DATASET EXCERPT -
((

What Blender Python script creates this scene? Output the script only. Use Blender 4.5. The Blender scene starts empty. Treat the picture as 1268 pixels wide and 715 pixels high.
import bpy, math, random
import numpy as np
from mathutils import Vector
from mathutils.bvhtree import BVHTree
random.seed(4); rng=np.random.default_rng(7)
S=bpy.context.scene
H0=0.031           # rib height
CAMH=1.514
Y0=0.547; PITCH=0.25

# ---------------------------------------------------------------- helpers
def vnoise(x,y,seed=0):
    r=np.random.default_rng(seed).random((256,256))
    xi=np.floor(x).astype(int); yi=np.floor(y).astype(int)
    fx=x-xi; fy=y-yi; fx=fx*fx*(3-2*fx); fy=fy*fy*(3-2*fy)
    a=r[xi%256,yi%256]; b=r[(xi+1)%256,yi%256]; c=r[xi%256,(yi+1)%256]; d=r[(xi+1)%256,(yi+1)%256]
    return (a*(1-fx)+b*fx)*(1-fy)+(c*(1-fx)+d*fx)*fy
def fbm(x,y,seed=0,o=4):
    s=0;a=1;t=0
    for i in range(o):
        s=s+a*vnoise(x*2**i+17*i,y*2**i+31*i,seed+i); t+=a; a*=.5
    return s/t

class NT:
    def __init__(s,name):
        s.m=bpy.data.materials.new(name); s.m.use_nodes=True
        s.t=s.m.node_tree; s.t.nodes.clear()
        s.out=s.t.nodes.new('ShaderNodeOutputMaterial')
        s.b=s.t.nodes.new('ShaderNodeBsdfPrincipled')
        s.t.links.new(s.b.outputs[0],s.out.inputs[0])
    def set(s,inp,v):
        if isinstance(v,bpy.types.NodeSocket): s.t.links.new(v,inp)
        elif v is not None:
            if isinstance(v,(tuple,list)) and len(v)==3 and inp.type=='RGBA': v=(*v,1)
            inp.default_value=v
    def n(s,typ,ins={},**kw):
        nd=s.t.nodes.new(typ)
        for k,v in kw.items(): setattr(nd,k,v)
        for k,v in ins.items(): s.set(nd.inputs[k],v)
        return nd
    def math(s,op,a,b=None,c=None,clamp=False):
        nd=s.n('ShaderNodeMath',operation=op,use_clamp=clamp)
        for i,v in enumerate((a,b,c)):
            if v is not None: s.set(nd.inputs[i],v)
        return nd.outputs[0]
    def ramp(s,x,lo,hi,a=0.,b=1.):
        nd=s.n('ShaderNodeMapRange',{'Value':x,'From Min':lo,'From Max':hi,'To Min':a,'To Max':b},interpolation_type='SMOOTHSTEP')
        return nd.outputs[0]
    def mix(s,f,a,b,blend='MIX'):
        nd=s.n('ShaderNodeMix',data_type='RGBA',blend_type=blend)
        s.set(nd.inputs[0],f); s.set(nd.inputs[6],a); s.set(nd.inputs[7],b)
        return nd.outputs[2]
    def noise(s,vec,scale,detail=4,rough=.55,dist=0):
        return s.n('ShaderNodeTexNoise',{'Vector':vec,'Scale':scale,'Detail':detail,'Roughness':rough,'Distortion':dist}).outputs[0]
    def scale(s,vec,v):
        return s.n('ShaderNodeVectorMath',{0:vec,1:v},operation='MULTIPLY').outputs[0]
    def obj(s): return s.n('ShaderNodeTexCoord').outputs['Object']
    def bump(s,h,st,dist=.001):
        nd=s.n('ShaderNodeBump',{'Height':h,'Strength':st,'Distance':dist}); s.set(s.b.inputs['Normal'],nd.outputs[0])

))

SHORT TASK - Emit, unaltered, the lines from the top of the listing down through the line that holds "Y0=0.547; PITCH=0.25"; emit nothing else.

RESPONSE BELOW -
What Blender Python script creates this scene? Output the script only. Use Blender 4.5. The Blender scene starts empty. Treat the picture as 1268 pixels wide and 715 pixels high.
import bpy, math, random
import numpy as np
from mathutils import Vector
from mathutils.bvhtree import BVHTree
random.seed(4); rng=np.random.default_rng(7)
S=bpy.context.scene
H0=0.031           # rib height
CAMH=1.514
Y0=0.547; PITCH=0.25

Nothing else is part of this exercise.